The decline of Britain’s coastal resorts in the late twentieth century is well known.
In contrast, the French Riviera is now one of the most dynamic regions in Europe, a place of luxury, glamorous parties, and exclusive resorts catering to a global elite. Commonplace are brand name stores such as Gucci, Cartier, Chanel and Dior. Less so in Union Street and Hyde Road.
The provincial French are suitably proud of their artistic and cultural heritage and exploit the world-famous imagery of those who made their homes in the region, such as Picasso, Matisse, and Chagall.
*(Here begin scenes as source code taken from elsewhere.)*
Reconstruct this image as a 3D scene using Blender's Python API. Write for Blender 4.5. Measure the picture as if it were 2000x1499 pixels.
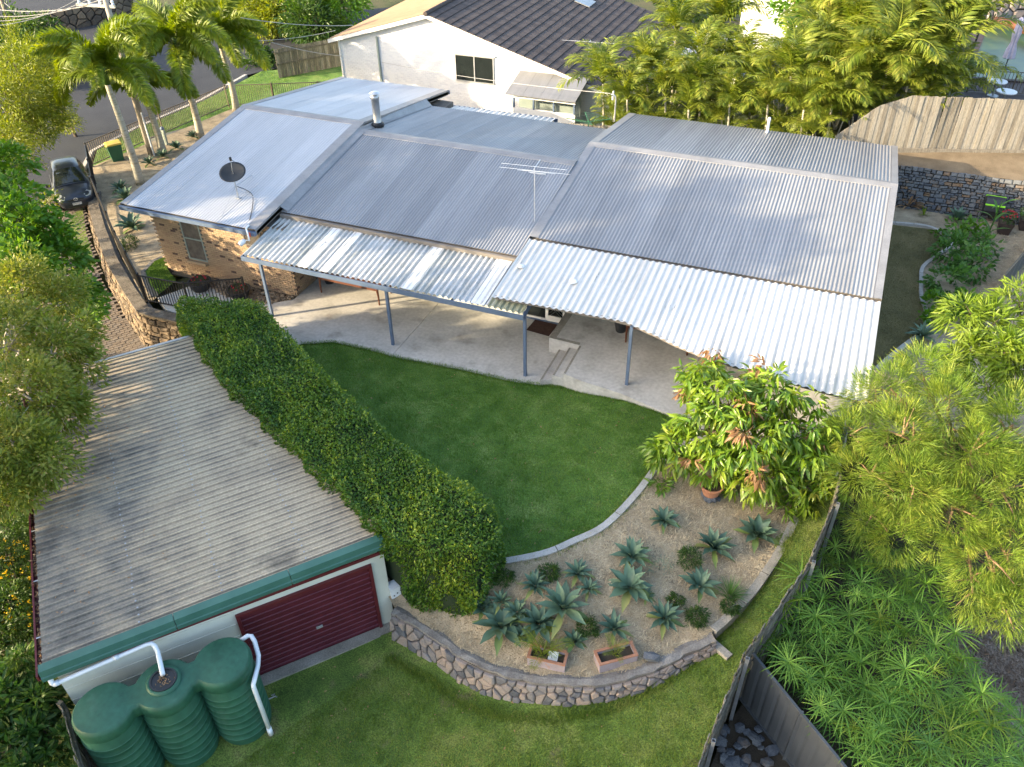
import bpy, bmesh, math, random
import numpy as np
from mathutils import Vector, Matrix
from mathutils.geometry import delaunay_2d_cdt

for o in list(bpy.data.objects): bpy.data.objects.remove(o)
SC = bpy.context.scene; COL = SC.collection
R = math.radians

# ------------------------------------------------------------------ camera
FPX, PITCH, ROLL, YAW = 1601.57, 0.6628, -0.0196, 0.4004
CAMP = np.array([7.9307, -18.7818, 16.1246])
_cy, _sy, _cp, _sp = math.cos(YAW), math.sin(YAW), math.cos(PITCH), math.sin(PITCH)
FWD = np.array([-_sy*_cp, _cy*_cp, -_sp]); _r = np.array([_cy, _sy, 0.]); _u = np.cross(_r, FWD)
RGT = math.cos(ROLL)*_r + math.sin(ROLL)*_u; UPV = -math.sin(ROLL)*_r + math.cos(ROLL)*_u
cd = bpy.data.cameras.new('camera'); cam = bpy.data.objects.new('camera', cd); COL.objects.link(cam)
cd.sensor_width = 36; cd.lens = FPX/2000*36; cd.clip_end = 2000; cd.clip_start = .1
cam.matrix_world = Matrix(((RGT[0], UPV[0], -FWD[0], CAMP[0]), (RGT[1], UPV[1], -FWD[1], CAMP[1]),
                           (RGT[2], UPV[2], -FWD[2], CAMP[2]), (0, 0, 0, 1)))
SC.camera = cam

# ------------------------------------------------------------------ sky, sun, exposure
SUN_EL, SUN_AZ = R(17.5), math.atan2(-.80, -.60)      # azimuth measured from +Y towards +X
SV = Vector((math.sin(SUN_AZ)*math.cos(SUN_EL), math.cos(SUN_AZ)*math.cos(SUN_EL), math.sin(SUN_EL)))
w = bpy.data.worlds.new('World'); SC.world = w; w.use_nodes = True
nt = w.node_tree; bg = nt.nodes['Background']
sky = nt.nodes.new('ShaderNodeTexSky'); sky.sky_type = 'NISHITA'; sky.sun_disc = False
sky.sun_elevation = SUN_EL; sky.sun_rotation = SUN_AZ; sky.air_density = 1.0; sky.dust_density = 3.0; sky.ozone_density = .8
nt.links.new(sky.outputs[0], bg.inputs[0]); bg.inputs[1].default_value = .15
sl = bpy.data.lights.new('sun', 'SUN'); sl.energy = 3.1; sl.angle = R(.6); sl.color = (1, .80, .52)
so = bpy.data.objects.new('sun', sl); COL.objects.link(so)
so.rotation_euler = SV.to_track_quat('Z', 'Y').to_euler(); so.location = SV*60
SC.view_settings.view_transform = 'Standard'; SC.view_settings.look = 'None'
SC.view_settings.exposure = 2.2; SC.view_settings.gamma = 1.0
SC.render.engine = 'CYCLES'
SC.cycles.max_bounces = 5; SC.cycles.diffuse_bounces = 2; SC.cycles.glossy_bounces = 2; SC.cycles.transmission_bounces = 3; SC.cycles.transparent_max_bounces = 4

# ------------------------------------------------------------------ helpers
def at(x, y, z=0.):          # a point seen at photo pixel (x, y) lying at height z
    d = FWD*FPX + RGT*(x-1000) - UPV*(y-749.5); t = (z-CAMP[2])/d[2]; return Vector(CAMP+d*t)
def atY(x, y, Y):
    d = FWD*FPX + RGT*(x-1000) - UPV*(y-749.5); t = (Y-CAMP[1])/d[1]; return Vector(CAMP+d*t)
def lerp(a, b, t): return a+(b-a)*t
def sstep(a, b, x):
    t = max(0, min(1, (x-a)/(b-a))); return t*t*(3-2*t)
rnd = random.Random(7); NR = np.random.default_rng(11)

def tag(o, label=None, cat=None, group=None, kind=None):
    if label: o['label'] = label
    if cat: o['category'] = cat
    if group: o['group'] = group
    if kind: o['kind'] = kind
    return o
def thing(name, label, cat, loc=(0, 0, 0), group=None, rz=0):
    o = bpy.data.objects.new(name, None); COL.objects.link(o); o.location = loc; o.rotation_euler = (0, 0, rz)
    o.empty_display_size = .2
    return tag(o, label, cat, group)
def inst(name, mesh, parent=None, loc=(0, 0, 0), rot=(0, 0, 0), sc=(1, 1, 1)):
    o = bpy.data.objects.new(name, mesh); COL.objects.link(o); o.parent = parent
    o.location = loc; o.rotation_euler = rot; o.scale = sc if hasattr(sc, '__len__') else (sc,)*3
    return o
def origin(p):
    v = Vector((0, 0, 0))
    while p is not None: v = v+p.location; p = p.parent
    return v

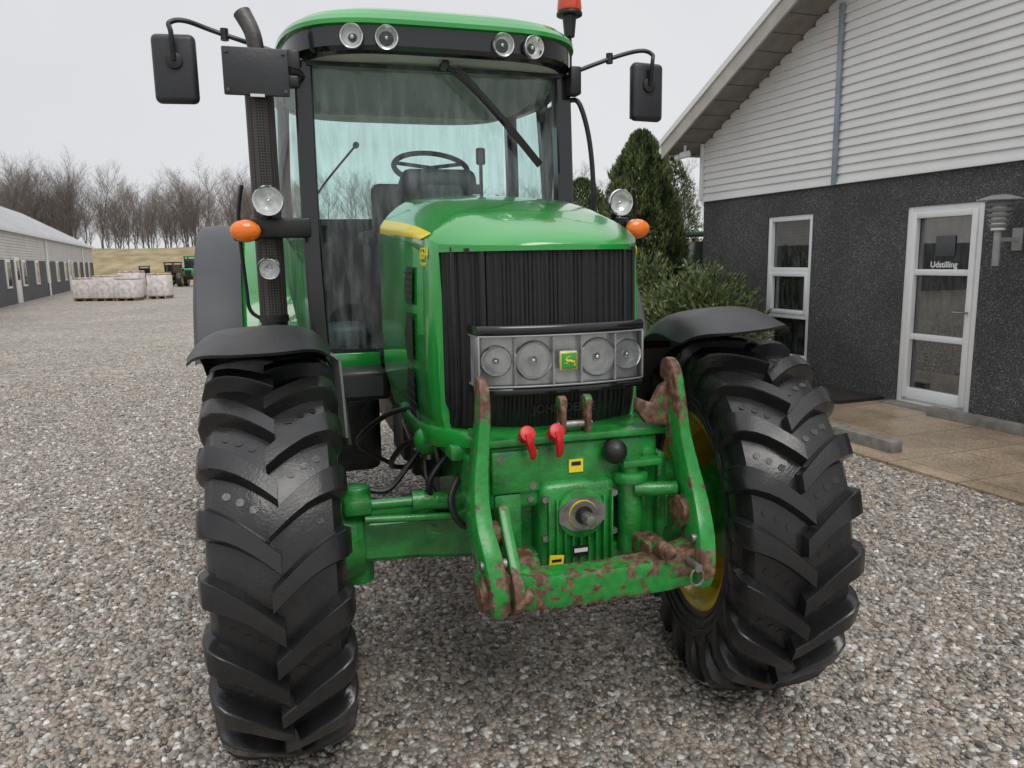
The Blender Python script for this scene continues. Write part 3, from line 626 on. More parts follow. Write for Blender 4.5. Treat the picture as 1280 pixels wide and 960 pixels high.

Though Torbay surely wins the literary Top Trumps with Agatha Christie.
Torbay can’t, of course, claim as long a list of notable residents as our French counterparts; Johnny Depp, Elton John, and Bono seemingly not having found a reason to relocate from their Mediterranean mansions. On the other hand, we remain proud to have welcomed Larry Grayson, Ruby Murray, and the Krankies…
That the English and French Rivieras have followed different paths was most probably inevitable and not all a bad thing. The Bay would be a far different place had big money, with all that involved, targeted our communities. As English writer Somerset Maugham recognised of his adopted French home, the Côte d'Azur is “a sunny place for shady people”.
And so, while both Rivieras grew from being rural backwaters into sophisticated holiday destinations, we shouldn’t make too many other parallels. After all, it’s an 83-mile drive between Monaco and St Tropez, a region with a population of over a million people; Babbacombe to Brixham is only 10 miles and we only number 140,000.
Perhaps the idea of reflecting resorts may now be little more than a marketing myth that we should discard. Or maybe we should take pride in being the Riviera that never sold out to the billionaires?